Can cap rate be too high?
Yes. A cap rate well above the market for that area is usually a warning, not a bargain. It often means the income is overstated, the expenses are understated, the asset needs capital, or the market is declining. When a deal shows a cap rate that looks too good, verify the trailing twelve months of financials and the rent roll before you trust the number.
How does improving NOI increase property value?
Value equals NOI divided by the cap rate, so at a fixed market cap rate every dollar of added NOI is worth one divided by that cap rate in value. At a 6 percent cap rate, one divided by 0.06 is about 16.67, so one dollar of recovered NOI is worth roughly 16.67 dollars of value. Recover 20,000 dollars of annual NOI at a 6 percent cap rate and you have created about 333,000 dollars of value. That is why operators chase NOI. The gain is a multiple of the income, not the income itself. The number is only as good as the cap rate behind it, so use one derived from real comparable sales.
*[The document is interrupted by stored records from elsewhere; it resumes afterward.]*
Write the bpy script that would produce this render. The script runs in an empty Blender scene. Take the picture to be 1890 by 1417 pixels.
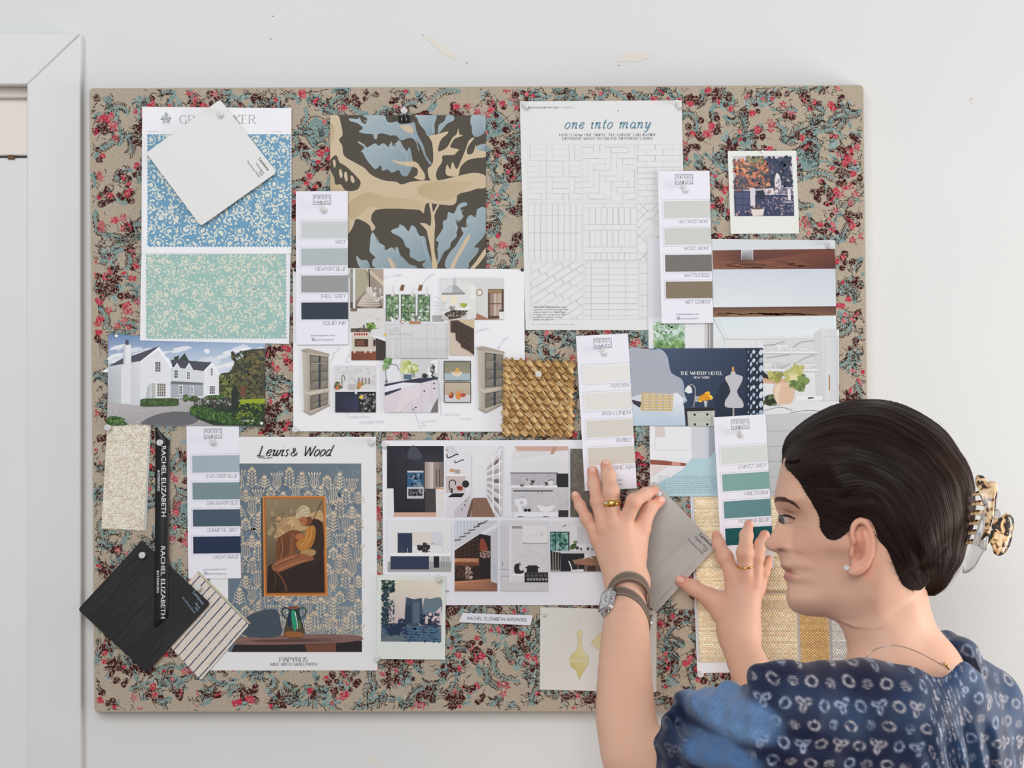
import bpy, math, random
import numpy as np
from mathutils import Vector, Matrix
from mathutils.noise import noise as pnoise

SC = bpy.context.scene
COL = SC.collection

# ------------------------------------------------------------------ camera, sky, lights, exposure
# wall plane is y = 0, the pinboard's front is y = -BT, the camera stands 2 m in front of the board.
PXM, DIST, BT, CZ = 0.0007, 2.0, 0.03, 1.66      # metres per photo pixel on the board front
cam = bpy.data.cameras.new('camera')
cam.sensor_width = 36.0
cam.lens = 36.0 * DIST / (1890 * PXM)
cam.clip_start = 0.05
cam_ob = bpy.data.objects.new('camera', cam)
cam_ob.location = (0, -(BT + DIST), CZ)
cam_ob.rotation_euler = (math.pi / 2, 0, 0)
COL.objects.link(cam_ob)
SC.camera = cam_ob

world = bpy.data.worlds.new('room_light')
SC.world = world
world.use_nodes = True
wn = world.node_tree
bg = wn.nodes['Background']
bg.inputs['Color'].default_value = (0.97, 0.985, 1.0, 1)
bg.inputs['Strength'].default_value = 0.455


def area(name, loc, target, sx, sy, power, col):
    l = bpy.data.lights.new(name, 'AREA')
    l.shape = 'RECTANGLE'
    l.size, l.size_y, l.energy, l.color = sx, sy, power, col
    o = bpy.data.objects.new(name, l)
    o.location = loc
    o.rotation_euler = (Vector(target) - Vector(loc)).to_track_quat('-Z', 'Y').to_euler()
    COL.objects.link(o)
    return o


area('window_daylight', (2.0, -0.60, 1.32), (0.3, -0.30, 1.36), 0.55, 1.1, 26, (1.0, 0.94, 0.87))
area('room_daylight', (-0.6, -3.6, 3.0), (-0.2, 0, 1.6), 2.4, 1.6, 74, (0.97, 0.985, 1.0))

SC.view_settings.view_transform = 'Standard'
SC.view_settings.look = 'None'
SC.view_settings.exposure = 0.0
SC.view_settings.gamma = 1.0
SC.view_settings.use_curve_mapping = False
# ------------------------------------------------------------------ helpers
def SCL(h):
    return PXM * (DIST - h) / DIST


def P(px, py, h):
    s = SCL(h)
    return ((px - 945) * s, -(BT + h), CZ - (py - 708.5) * s)


def lin(c):
    if isinstance(c, str):
        c = c.lstrip('#')
        c = tuple(int(c[i:i + 2], 16) for i in (0, 2, 4))
    if len(c) == 4:
        return c
    o = []
    for v in c:
        v = v / 255.0
        o.append(v / 12.92 if v <= 0.04045 else ((v + 0.055) / 1.055) ** 2.4)
    return (o[0], o[1], o[2], 1.0)


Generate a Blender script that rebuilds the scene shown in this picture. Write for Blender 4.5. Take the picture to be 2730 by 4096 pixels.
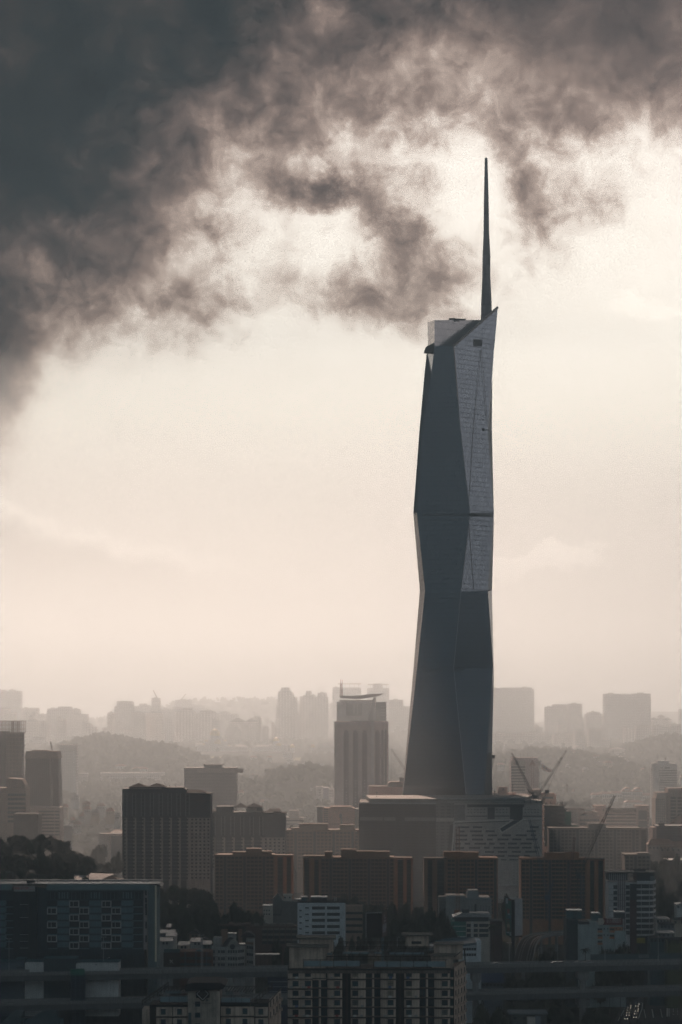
import bpy, math, random
import numpy as np
from mathutils import Vector, Matrix
R = math.radians
rnd = random.Random(7)
for o in list(bpy.data.objects): bpy.data.objects.remove(o)
SC = bpy.context.scene
COL = SC.collection
# ---------------------------------------------------------------- camera, light, sky
F, HY, CX, H = 9000.0, 2860.0, 1365.0, 150.0      # focal length and horizon row in photo pixels, eye height in metres
cam = bpy.data.cameras.new('camera')
cam.sensor_fit = 'VERTICAL'; cam.sensor_height = 36.0; cam.sensor_width = 24.0
cam.lens = 36.0 * F / 4096.0
cam.shift_y = (HY - 2048.0) / 4096.0
cam.clip_start = 1.0; cam.clip_end = 60000.0
camo = bpy.data.objects.new('camera', cam); COL.objects.link(camo)
camo.location = (0, 0, H); camo.rotation_euler = (R(90), 0, 0)
SC.camera = camo

SUN_EL, SUN_AZ = 22.0, -6.0                        # azimuth from the view axis, towards +X
sun = bpy.data.lights.new('sun', 'SUN'); sun.energy = 5.0; sun.angle = R(0.5); sun.color = (1.0, 0.70, 0.545)
suno = bpy.data.objects.new('sun', sun); COL.objects.link(suno)
sd = Vector((math.sin(R(SUN_AZ)) * math.cos(R(SUN_EL)), math.cos(R(SUN_AZ)) * math.cos(R(SUN_EL)), math.sin(R(SUN_EL))))
suno.rotation_euler = sd.to_track_quat('Z', 'Y').to_euler()

SC.view_settings.view_transform = 'Standard'; SC.view_settings.look = 'None'
SC.view_settings.exposure = 0.28; SC.view_settings.gamma = 1.0
SC.render.engine = 'CYCLES'
c_ = SC.cycles
c_.max_bounces = 5; c_.diffuse_bounces = 2; c_.glossy_bounces = 3; c_.transmission_bounces = 2
c_.volume_bounces = 0; c_.transparent_max_bounces = 6
c_.use_denoising = True; c_.denoising_prefilter = 'FAST'
try: c_.denoiser = 'OPENIMAGEDENOISE'
except Exception: pass
c_.caustics_reflective = False; c_.caustics_refractive = False
c_.sample_clamp_indirect = 4.0

class V:                                           # small expression builder over math nodes
    nt = None
    def __init__(s, x): s.x = x
    @staticmethod
    def m(op, *a, clamp=False):
        n = V.nt.nodes.new('ShaderNodeMath'); n.operation = op; n.use_clamp = clamp
        for i, q in enumerate(a):
            q = q.x if isinstance(q, V) else q
            if isinstance(q, (int, float)): n.inputs[i].default_value = q
            else: V.nt.links.new(q, n.inputs[i])
        return V(n.outputs[0])
    def __add__(a, b): return V.m('ADD', a, b)
    __radd__ = __add__
    def __sub__(a, b): return V.m('SUBTRACT', a, b)
    def __rsub__(a, b): return V.m('SUBTRACT', b, a)
    def __mul__(a, b): return V.m('MULTIPLY', a, b)
    __rmul__ = __mul__
    def __truediv__(a, b): return V.m('DIVIDE', a, b)
def sstep(x, a, b, lo=0.0, hi=1.0):
    n = V.nt.nodes.new('ShaderNodeMapRange'); n.interpolation_type = 'SMOOTHSTEP'
    V.nt.links.new(x.x, n.inputs['Value'])
    for k, q in (('From Min', a), ('From Max', b), ('To Min', lo), ('To Max', hi)): n.inputs[k].default_value = q
    return V(n.outputs['Result'])
def noise(nt, vec, scale, detail=6, rough=0.55, dist=0.0, dim='3D'):
    n = nt.nodes.new('ShaderNodeTexNoise'); n.noise_dimensions = dim
    n.inputs['Scale'].default_value = scale; n.inputs['Detail'].default_value = detail
    n.inputs['Roughness'].default_value = rough; n.inputs['Distortion'].default_value = dist
    if vec is not None: nt.links.new(vec, n.inputs['Vector'])
    return n
def ramp(nt, fac, stops, interp='LINEAR'):
    n = nt.nodes.new('ShaderNodeValToRGB'); n.color_ramp.interpolation = interp
    e = n.color_ramp.elements
    while len(e) < len(stops): e.new(0.5)
    for el, (p, c) in zip(e, stops): el.position = p; el.color = (*c, 1)
    if fac is not None: nt.links.new(fac, n.inputs[0])
    return n.outputs[0]
def mixc(nt, fac, a, b, blend='MIX'):
    n = nt.nodes.new('ShaderNodeMix'); n.data_type = 'RGBA'; n.blend_type = blend
    for i, q in ((0, fac), (6, a), (7, b)):
        if isinstance(q, V): q = q.x
        if isinstance(q, (int, float)): n.inputs[i].default_value = q
        elif isinstance(q, tuple): n.inputs[i].default_value = (*q, 1)
        else: nt.links.new(q, n.inputs[i])
    return n.outputs[2]

W = bpy.data.worlds.new('World'); SC.world = W; W.use_nodes = True
nt = W.node_tree; nt.nodes.clear(); V.nt = nt
tc = nt.nodes.new('ShaderNodeTexCoord')
sep = nt.nodes.new('ShaderNodeSeparateXYZ'); nt.links.new(tc.outputs['Generated'], sep.inputs[0])
dx, dy, dz = V(sep.outputs[0]), V(sep.outputs[1]), V(sep.outputs[2])
ys = V.m('MAXIMUM', dy, 0.25)
U = dx / ys * 9.0; Vv = dz / ys * 9.0              # direction ratios, in thousandths of a photo pixel
comb = nt.nodes.new('ShaderNodeCombineXYZ'); nt.links.new(U.x, comb.inputs[0]); nt.links.new(Vv.x, comb.inputs[1])
wn = noise(nt, comb.outputs[0], 2.8, 8, 0.66)
ws = nt.nodes.new('ShaderNodeSeparateColor'); nt.links.new(wn.outputs['Color'], ws.inputs[0])
Uw = U + (V(ws.outputs[0]) - 0.5) * 0.50; Vw = Vv + (V(ws.outputs[1]) - 0.5) * 0.40
def gs(u, v, a, b, w, rot=0.0):
    c, s = math.cos(R(rot)), math.sin(R(rot))
    p = (Uw - u); q = (Vw - v)
    e1 = (p * c + q * s) / a; e2 = (q * c - p * s) / b
    return V.m('EXPONENT', (e1 * e1 + e2 * e2) * -1.0) * w
BLOBS = [(-1.20, 2.62, .74, .42, 3.2, 28), (-1.45, 2.26, .42, .30, 1.8, 0), (-.55, 2.98, .60, .26, 1.0, 10), (-1.45, 1.85, .42, .34, .95, 10),
    (-1.44, 1.38, .15, .34, 1.5, -10), (-.85, 2.10, .50, .40, .55, 40), (-.95, 1.80, .30, .22, .30, 40), (-.60, 1.64, .17, .12, .42, 0),
    (.00, 2.96, 1.0, .34, .62, 0), (1.15, 3.02, .85, .38, 1.10, -4), (.45, 2.72, .95, .24, .36, 0), (1.40, 2.50, .42, .26, .36, 0), (-.35, 2.50, .40, .24, .40, -10),
    (-.12, 2.10, .17, .07, 1.10, -6), (.12, 2.00, .18, .10, .42, -30), (.26, 1.86, .18, .12, .36, -30), (.25, 2.12, .16, .08, .36, 0), (.32, 1.68, .28, .16, .40, 0), (.02, 1.68, .28, .13, .28, 0),
    (.74, 2.12, .10, .22, .52, 22), (.98, 2.04, .12, .12, .28, 0), (.72, 2.42, .45, .13, .38, -6), (.15, 2.42, .20, .09, .42, 10), (-.28, 2.34, .20, .12, .25, -25), (.25, 2.28, .2, .06, .22, 0)]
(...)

How much is cutting vacancy worth to property value?
Vacancy is usually the fastest NOI lever, because recovered rent flows to NOI dollar for dollar. There are no variable expenses on rent you never collected, so the rent you win back is close to pure NOI. Take that recovered NOI and divide it by the market cap rate to see the value it creates. On a building losing 30,000 dollars a year to vacancy above a stabilized target, recovering that at a 6 percent cap rate is worth about 500,000 dollars of value. You cannot reach zero vacancy, and a realistic stabilized target is roughly 5 to 8 percent, so model the recoverable portion, not the whole vacancy line.